Pur sapendo che molti dei manifestati in marcia su Washington erano armati, il 6 gennaio del 2021 Donald Trump avrebbe intimato ai servizi segreti di lasciarli arrivare fino alla Casa Bianca e al Congresso senza passare per i metal detector perché «non ce l’hanno con me». Non solo. L’ex presidente avrebbe cercato di andare fino al Congresso e reagì con violenza quando i suoi assistenti glielo impedirono per non esporlo a gravi conseguenze legali: prima provò a mettersi al volante di The Beast, la limousine presidenziale, poi prese per il collo l’agente dei servizi che la guidava.
Questo è quello che ha raccontato il 28 giugno Cassidy Hutchinson, allora assistente di Mark Meadows, il capo di gabinetto del presidente, davanti alla Commissione parlamentare che indaga sull’assalto al Congresso di un anno e mezzo fa.
Nuovi dettagli sulle ore più drammatiche vissute dalla democrazia americana, che confermano le voci di un Trump furioso col suo vice. Un presidente fuori controllo fino al punto di spingere il suo avvocato, Pat Cipollone, ad avvertire Meadows che il presidente stava rischiando gravi conseguenze penali per ostruzione delle elezioni.
Hutchinson aveva già reso una lunga testimonianza alla Commissione, ma in questo nuovo hearing straordinario ha accettato di ricostruire quasi minuto per minuto quanto avvenuto alla Casa Bianca quel 6 gennaio e nei giorni immediatamente precedenti: dall’organizzazione dell’assalto al Congresso con l’obiettivo di convincere Pence e i parlamentari a non ratificare la vittoria di Joe Biden fino al rifiuto di Trump di fermare gli assaltatori del Congresso guidati dai suoi fedelissimi Proud Boys.

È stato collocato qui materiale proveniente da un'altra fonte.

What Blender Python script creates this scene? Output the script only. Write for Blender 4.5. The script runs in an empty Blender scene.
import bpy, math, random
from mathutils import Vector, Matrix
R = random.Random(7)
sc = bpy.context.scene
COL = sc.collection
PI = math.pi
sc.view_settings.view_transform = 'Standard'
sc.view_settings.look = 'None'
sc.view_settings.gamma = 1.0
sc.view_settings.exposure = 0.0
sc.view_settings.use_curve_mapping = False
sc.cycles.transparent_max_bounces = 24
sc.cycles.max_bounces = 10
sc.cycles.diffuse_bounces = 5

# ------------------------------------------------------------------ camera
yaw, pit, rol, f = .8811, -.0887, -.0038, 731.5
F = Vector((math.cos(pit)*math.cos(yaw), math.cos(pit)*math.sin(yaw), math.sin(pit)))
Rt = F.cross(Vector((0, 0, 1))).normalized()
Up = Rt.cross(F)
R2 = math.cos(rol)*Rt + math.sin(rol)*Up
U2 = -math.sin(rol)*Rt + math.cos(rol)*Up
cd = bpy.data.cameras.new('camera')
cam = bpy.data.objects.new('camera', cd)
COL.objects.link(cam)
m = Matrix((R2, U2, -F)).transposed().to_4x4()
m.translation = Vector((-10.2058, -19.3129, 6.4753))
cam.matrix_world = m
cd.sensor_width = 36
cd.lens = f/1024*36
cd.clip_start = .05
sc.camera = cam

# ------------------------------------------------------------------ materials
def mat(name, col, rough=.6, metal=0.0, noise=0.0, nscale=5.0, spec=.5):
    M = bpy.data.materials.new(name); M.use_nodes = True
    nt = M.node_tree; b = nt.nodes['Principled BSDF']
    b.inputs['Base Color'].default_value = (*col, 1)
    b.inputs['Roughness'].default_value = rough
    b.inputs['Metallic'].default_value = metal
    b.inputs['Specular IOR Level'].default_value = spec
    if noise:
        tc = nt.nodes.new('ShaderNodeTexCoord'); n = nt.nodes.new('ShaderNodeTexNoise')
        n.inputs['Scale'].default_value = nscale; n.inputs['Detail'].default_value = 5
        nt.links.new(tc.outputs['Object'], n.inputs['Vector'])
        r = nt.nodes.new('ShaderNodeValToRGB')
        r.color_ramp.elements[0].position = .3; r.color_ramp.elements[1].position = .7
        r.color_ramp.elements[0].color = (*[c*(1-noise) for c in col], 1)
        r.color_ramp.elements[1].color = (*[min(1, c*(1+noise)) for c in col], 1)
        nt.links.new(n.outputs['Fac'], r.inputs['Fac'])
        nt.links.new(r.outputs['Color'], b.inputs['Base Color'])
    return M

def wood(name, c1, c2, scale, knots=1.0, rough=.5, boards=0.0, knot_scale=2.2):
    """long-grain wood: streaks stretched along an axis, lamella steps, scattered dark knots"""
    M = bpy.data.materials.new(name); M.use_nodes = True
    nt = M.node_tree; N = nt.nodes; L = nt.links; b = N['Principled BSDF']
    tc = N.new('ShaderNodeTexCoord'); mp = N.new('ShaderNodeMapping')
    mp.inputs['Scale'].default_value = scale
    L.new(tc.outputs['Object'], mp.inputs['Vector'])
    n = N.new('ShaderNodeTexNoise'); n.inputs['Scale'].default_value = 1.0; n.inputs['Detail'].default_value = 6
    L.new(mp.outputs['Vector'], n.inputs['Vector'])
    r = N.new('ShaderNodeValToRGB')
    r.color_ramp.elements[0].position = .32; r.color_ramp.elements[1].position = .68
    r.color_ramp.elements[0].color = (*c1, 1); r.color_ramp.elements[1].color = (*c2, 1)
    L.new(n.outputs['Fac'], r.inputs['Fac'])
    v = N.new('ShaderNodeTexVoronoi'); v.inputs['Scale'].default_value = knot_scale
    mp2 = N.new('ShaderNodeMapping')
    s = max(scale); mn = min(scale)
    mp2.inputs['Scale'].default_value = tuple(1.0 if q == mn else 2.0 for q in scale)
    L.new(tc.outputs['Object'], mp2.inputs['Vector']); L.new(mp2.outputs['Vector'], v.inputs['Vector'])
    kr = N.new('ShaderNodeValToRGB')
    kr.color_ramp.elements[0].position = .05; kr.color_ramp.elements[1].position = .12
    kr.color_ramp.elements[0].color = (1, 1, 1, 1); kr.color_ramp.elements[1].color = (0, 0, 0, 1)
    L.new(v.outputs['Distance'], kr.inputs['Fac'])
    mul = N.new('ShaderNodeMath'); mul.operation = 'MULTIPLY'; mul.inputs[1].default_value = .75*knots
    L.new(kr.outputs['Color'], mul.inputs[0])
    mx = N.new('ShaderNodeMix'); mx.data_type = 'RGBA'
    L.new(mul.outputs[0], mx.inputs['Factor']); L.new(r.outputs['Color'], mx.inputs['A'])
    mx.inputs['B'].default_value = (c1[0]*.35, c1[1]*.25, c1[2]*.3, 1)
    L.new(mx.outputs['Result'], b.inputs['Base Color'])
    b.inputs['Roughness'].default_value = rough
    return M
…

Interrogata dalla deputata repubblicana Liz Cheney, Hutchinson ha raccontato gli eventi di una giornata drammatica partendo da quando, affacciandosi sulla piazza dell’Eclipse, luogo del suo comizio incendiario, Trump si infuriò perché vide grossi spazi vuoti. Trump sapeva che i manifestanti che entrano in piazza devono lasciare le armi che hanno addosso e molti, allora, preferirono non varcare la soglia. Trump sapeva che erano armati ma la cosa non lo preoccupò: «Non ce l’hanno con me». Così chiese ai servizi segreti, ha raccontato Hutchinson, di rimuovere la barriera dei metal detector.
Quando, più tardi, poi i manifestanti sfondano le barriere di polizia a protezione del Congresso e minacciano di impiccare Mike Pence, l’avvocato Cipollone sollecita Meadows a fare qualcosa per costringere Trump a fermare il suo popolo. Ma si sarebbe sentito rispondere: «L’hai sentito: lui pensa che Pence se lo meriti. Pensa che loro non stiano facendo nulla di male».
Nonostante le pressioni dei leader repubblicani, dei conduttori della Fox a lui vicini e dei suoi stessi figli, per altre due ore Trump si rifiuterà d’intervenire.
Finché dopo il suo comizio, cercherà di raggiungere i manifestanti sulla sua limousine. Meadows e il suo vice, Tony Ornato, decidono per il ritorno alla Casa Bianca. Trump si ribella, cerca di afferrare il volante, poi prende per il collo l’autista. Hutchinson racconta i suoi attacchi d’ira, sempre più frequenti dopo la sconfitta elettorale. Fino a quel drammatico 6 gennaio. Quando alcuni collaboratori, davanti alla sua folle ostinazione, pensarono per un momento anche di attivare la procedura costituzionale per la rimozione del presidente per evidente incapacità di intendere e di volere.